On the horizon there are some ominous signs. It is no exaggeration to say that society is in real danger of coming apart as grass root politics drift away from the institutional political world. And strange and undemocratic voices are now being heard; voices we have not heard for a long time. They are not always easily recognizable but then let us remember that fascism is often well dressed!

We need a bridge uniting people – a bridge over troubled waters – and the Council of Europe can provide that bridge. The bricks in that edifice are the good intentions of all those who want a world that is for democracy, openness and transparency, with respect for freedom of opinion and freedom of speech; in short a world based on the fundamental values of human rights.

Those who talk loudly about the importance of freedom of opinion and transparency do not always live up to those professed values. I want to give a little, but telling example from my own experience.

As we know the international trade agreements, GATS, TISA, CETA, TTIPS and TPP have been criticised for lack of transparency and limited democratic access. This is extremely serious since these agreements make binding commitment into the future for our societies.

I have been following these trade negotiations for a long time as a trade unionist, a politician and most basically as an interested citizen. I therefore welcomed to be appointed as the representative of the Parliamentary Assembly of the Council of Europe to the WTO Steering committee of the International Parliamentary Union (IPU) conference on these international trade agreements held in Geneva in June last year in cooperation with the European Parliament..

When speaking in the Steering Committee or at the IPU conference I made a point of referring to the nature of PACE being a body representing the whole political spectrum so that in my remarks I would stick to generalities and express only those views which were in compliance with an agreed PACE position. The stand of PACE, however, was very clear and had to do with democracy, openness and transparency. This I emphasised in my interventions.

In the minutes from the parliamentary conference, held under the heading What future for the WTO?, my contribution is referred to in the following way:
„We must not forget that what trade negotiators perceive as trade barriers, other people see as important standards for labour rights, the environment, public services, and trade union rights. Democratic concerns and the idea of good governance in trade negotiations are issues that are being raised increasingly in the Council of Europe.“

My tone was very much to this effect in the Steering Committee.

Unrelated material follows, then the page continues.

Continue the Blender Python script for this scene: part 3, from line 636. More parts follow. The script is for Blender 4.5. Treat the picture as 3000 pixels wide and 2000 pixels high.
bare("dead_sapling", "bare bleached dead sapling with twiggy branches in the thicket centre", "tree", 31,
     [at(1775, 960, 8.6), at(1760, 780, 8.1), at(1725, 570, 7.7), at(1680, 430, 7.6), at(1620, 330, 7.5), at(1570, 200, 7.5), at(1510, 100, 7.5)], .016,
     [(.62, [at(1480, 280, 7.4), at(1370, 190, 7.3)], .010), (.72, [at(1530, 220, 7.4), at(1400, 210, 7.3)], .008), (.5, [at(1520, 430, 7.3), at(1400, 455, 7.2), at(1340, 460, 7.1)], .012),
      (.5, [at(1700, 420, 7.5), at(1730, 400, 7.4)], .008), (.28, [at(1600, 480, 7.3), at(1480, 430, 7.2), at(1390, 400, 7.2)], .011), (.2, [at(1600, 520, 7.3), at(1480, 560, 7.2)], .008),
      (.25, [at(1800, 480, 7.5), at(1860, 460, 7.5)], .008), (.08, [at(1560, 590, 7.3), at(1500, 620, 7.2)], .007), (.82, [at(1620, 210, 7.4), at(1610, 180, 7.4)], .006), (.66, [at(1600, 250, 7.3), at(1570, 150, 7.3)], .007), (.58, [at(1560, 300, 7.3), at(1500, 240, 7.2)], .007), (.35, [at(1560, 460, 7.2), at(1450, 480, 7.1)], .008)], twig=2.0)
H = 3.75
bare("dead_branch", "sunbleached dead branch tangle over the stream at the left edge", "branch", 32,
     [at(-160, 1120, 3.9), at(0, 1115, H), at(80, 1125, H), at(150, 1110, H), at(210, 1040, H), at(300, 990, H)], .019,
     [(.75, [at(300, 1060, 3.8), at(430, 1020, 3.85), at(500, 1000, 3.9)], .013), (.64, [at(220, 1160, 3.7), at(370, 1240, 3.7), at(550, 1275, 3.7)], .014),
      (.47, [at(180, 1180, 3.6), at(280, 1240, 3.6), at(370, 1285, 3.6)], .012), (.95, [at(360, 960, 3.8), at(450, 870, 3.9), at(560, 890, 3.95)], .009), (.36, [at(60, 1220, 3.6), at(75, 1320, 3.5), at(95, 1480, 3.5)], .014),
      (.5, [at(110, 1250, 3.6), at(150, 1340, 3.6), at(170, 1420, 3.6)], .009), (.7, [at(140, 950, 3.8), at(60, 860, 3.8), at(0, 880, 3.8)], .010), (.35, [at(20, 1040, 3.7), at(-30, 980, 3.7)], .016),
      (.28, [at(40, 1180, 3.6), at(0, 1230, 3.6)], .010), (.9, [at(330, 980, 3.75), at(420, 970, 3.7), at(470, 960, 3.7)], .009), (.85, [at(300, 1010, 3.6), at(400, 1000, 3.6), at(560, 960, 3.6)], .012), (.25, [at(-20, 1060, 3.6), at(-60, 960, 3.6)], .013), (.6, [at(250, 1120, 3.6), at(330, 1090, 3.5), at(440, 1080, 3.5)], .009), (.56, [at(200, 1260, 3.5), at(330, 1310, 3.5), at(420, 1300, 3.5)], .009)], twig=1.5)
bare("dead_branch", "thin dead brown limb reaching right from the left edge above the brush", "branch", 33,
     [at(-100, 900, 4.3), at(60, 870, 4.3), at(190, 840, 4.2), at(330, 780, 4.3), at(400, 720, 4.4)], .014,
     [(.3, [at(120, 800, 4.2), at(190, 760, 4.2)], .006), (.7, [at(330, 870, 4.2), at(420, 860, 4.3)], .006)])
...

This of course should not be worth mentioning had it not been for a letter from the head of the EU delegation, „shared … with the IPU Co-Chair of the Conference“, formally complaining to the Council of Europe about my contribution in these deliberations, stating that „Mr. Jónasson repeatedly took the floor … where he did not hesitate to criticise different elements of EU trade policy“.
(See letter)

The letter is full of high flying language about the importance of
„exchange of opinions, information and experience, as well as for the promotion of common parliamentary action in the area of international trade. …“ In the letter we are reminded that fairness is important and so is transparency and of critical importance is to stimulate a “dialogue between governments, parliaments and civil society…“ The „smooth functioning“ of all this should be ensured through the Steering Committee and this is where I am seen to have stepped out of line and indeed in such a serious manner that it called for a formal letter of complaint, where I am accused of daring to express critical views on trade negotiations that as everybody knows have attracted a storm of public criticism for being undemocratic and lacking in transparency.

The President of PACE made a reply, defending my position stating that „the elements of concern raised by Mr Jónasson are worth being looked into by the Steering Committee on the WTO in its future work…“
(See letter)

Shortly afterwards I was appointed to represent PACE again, this time at the September meeting of the Steering Committee of the Parliamentary Conference of the WTO.
(See letter)

Thereby PACE showed by deed that it was determined to defend my freedom of speech against an attempt to silence my voice and indeed the voice of PACE, expressing concern for democracy.

Now when I leave PACE I pay tribute to the Council of Europe and the Parliamentary Assembly and thank all those I have cooperated with, not the least the staff of my party group, the UEL and the Secretariat, who make us all look a little better than we actually are in reality.